▸ **Supplied material**
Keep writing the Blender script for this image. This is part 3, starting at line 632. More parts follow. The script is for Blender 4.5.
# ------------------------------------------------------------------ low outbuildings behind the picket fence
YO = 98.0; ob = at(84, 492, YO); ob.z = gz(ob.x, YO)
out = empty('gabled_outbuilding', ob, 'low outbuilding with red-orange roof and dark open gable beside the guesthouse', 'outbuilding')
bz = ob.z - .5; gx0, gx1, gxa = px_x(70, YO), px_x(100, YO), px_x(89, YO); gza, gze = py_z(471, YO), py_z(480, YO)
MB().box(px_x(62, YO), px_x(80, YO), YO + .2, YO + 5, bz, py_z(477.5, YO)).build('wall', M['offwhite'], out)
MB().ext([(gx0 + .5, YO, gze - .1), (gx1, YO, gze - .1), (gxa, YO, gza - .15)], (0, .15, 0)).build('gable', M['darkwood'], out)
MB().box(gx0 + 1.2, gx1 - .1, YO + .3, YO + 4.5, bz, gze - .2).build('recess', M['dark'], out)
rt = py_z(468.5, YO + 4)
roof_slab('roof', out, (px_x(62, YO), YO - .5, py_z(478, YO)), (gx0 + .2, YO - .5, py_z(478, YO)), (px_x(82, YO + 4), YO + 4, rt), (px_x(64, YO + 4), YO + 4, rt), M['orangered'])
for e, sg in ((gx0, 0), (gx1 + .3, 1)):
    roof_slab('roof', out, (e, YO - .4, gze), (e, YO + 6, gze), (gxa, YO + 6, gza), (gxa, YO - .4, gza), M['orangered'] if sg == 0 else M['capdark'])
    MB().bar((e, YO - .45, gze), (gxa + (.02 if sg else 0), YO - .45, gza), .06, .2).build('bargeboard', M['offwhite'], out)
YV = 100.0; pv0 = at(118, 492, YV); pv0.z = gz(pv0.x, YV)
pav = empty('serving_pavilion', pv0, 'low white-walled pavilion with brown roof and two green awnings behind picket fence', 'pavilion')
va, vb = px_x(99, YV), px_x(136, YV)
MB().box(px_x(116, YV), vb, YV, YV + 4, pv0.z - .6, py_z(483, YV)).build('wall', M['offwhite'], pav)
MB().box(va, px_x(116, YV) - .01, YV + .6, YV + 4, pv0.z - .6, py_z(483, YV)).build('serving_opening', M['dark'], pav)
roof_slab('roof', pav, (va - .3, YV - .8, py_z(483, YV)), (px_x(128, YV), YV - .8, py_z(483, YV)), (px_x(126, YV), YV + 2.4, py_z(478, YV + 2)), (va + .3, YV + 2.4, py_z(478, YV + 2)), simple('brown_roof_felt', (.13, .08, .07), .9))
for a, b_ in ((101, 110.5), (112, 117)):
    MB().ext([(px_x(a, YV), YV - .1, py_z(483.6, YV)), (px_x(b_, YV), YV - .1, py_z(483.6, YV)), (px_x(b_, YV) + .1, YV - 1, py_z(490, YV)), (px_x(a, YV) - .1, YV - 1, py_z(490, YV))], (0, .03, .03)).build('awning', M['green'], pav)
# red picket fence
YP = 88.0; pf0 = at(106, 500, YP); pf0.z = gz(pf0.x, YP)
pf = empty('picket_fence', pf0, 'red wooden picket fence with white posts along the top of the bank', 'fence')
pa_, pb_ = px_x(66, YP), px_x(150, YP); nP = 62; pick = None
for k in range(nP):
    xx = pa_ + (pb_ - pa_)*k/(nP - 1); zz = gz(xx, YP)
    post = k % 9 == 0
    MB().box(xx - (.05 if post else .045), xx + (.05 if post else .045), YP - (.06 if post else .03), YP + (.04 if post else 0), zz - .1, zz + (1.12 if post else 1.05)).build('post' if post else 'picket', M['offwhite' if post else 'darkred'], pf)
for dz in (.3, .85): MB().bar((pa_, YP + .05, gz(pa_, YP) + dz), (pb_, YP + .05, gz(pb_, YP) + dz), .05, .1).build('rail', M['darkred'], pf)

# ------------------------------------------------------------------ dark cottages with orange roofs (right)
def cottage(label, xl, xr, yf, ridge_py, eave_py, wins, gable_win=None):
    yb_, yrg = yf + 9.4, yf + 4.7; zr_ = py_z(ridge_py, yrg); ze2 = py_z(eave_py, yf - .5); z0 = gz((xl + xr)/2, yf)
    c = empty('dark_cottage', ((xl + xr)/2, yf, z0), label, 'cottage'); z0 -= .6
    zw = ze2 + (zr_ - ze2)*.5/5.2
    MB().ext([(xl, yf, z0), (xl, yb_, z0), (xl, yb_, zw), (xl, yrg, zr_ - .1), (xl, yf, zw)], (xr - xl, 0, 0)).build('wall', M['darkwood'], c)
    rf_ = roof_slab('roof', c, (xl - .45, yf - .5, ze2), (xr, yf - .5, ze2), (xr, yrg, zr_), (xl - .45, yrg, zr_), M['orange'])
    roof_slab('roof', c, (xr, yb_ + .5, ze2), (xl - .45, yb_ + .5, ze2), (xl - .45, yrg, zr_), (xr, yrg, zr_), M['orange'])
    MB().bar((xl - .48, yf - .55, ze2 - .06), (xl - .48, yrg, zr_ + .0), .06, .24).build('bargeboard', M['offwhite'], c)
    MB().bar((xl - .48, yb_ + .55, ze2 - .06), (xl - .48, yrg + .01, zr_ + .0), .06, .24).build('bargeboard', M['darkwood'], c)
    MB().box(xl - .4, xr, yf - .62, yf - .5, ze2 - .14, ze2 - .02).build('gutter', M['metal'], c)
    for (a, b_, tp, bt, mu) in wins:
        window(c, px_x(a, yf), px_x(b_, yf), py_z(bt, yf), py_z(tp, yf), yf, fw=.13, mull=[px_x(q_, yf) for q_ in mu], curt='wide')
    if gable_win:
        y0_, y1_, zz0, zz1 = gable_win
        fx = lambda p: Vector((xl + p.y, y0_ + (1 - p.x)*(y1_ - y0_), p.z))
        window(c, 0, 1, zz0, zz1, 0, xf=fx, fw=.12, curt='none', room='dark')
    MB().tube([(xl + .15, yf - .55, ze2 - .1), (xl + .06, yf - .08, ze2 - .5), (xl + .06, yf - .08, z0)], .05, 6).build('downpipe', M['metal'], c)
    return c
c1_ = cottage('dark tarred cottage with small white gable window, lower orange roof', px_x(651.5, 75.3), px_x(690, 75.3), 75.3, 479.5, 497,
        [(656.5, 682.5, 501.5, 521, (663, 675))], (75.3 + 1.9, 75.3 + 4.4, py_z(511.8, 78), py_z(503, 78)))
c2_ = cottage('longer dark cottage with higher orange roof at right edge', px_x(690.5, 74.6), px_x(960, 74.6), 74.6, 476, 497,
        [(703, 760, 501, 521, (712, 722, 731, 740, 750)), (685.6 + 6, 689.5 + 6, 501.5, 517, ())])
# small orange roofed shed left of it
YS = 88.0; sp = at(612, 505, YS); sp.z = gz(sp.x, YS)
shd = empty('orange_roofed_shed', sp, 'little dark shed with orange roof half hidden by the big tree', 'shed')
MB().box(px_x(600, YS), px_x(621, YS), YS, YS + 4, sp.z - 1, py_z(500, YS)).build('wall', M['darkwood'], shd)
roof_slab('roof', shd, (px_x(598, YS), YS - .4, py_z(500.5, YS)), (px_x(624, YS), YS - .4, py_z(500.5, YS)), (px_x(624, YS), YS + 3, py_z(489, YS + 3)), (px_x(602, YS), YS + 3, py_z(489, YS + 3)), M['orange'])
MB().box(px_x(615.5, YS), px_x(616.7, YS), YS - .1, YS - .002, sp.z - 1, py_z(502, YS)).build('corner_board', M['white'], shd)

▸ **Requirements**
Exactly repeat the lines running from the top of the listing to the line bearing "MB().ext([(gx0 + .5, YO, gze", both of those lines included, and only them.

▸ **Final answer**
Keep writing the Blender script for this image. This is part 3, starting at line 632. More parts follow. The script is for Blender 4.5.
# ------------------------------------------------------------------ low outbuildings behind the picket fence
YO = 98.0; ob = at(84, 492, YO); ob.z = gz(ob.x, YO)
out = empty('gabled_outbuilding', ob, 'low outbuilding with red-orange roof and dark open gable beside the guesthouse', 'outbuilding')
bz = ob.z - .5; gx0, gx1, gxa = px_x(70, YO), px_x(100, YO), px_x(89, YO); gza, gze = py_z(471, YO), py_z(480, YO)
MB().box(px_x(62, YO), px_x(80, YO), YO + .2, YO + 5, bz, py_z(477.5, YO)).build('wall', M['offwhite'], out)
MB().ext([(gx0 + .5, YO, gze - .1), (gx1, YO, gze - .1), (gxa, YO, gza - .15)], (0, .15, 0)).build('gable', M['darkwood'], out)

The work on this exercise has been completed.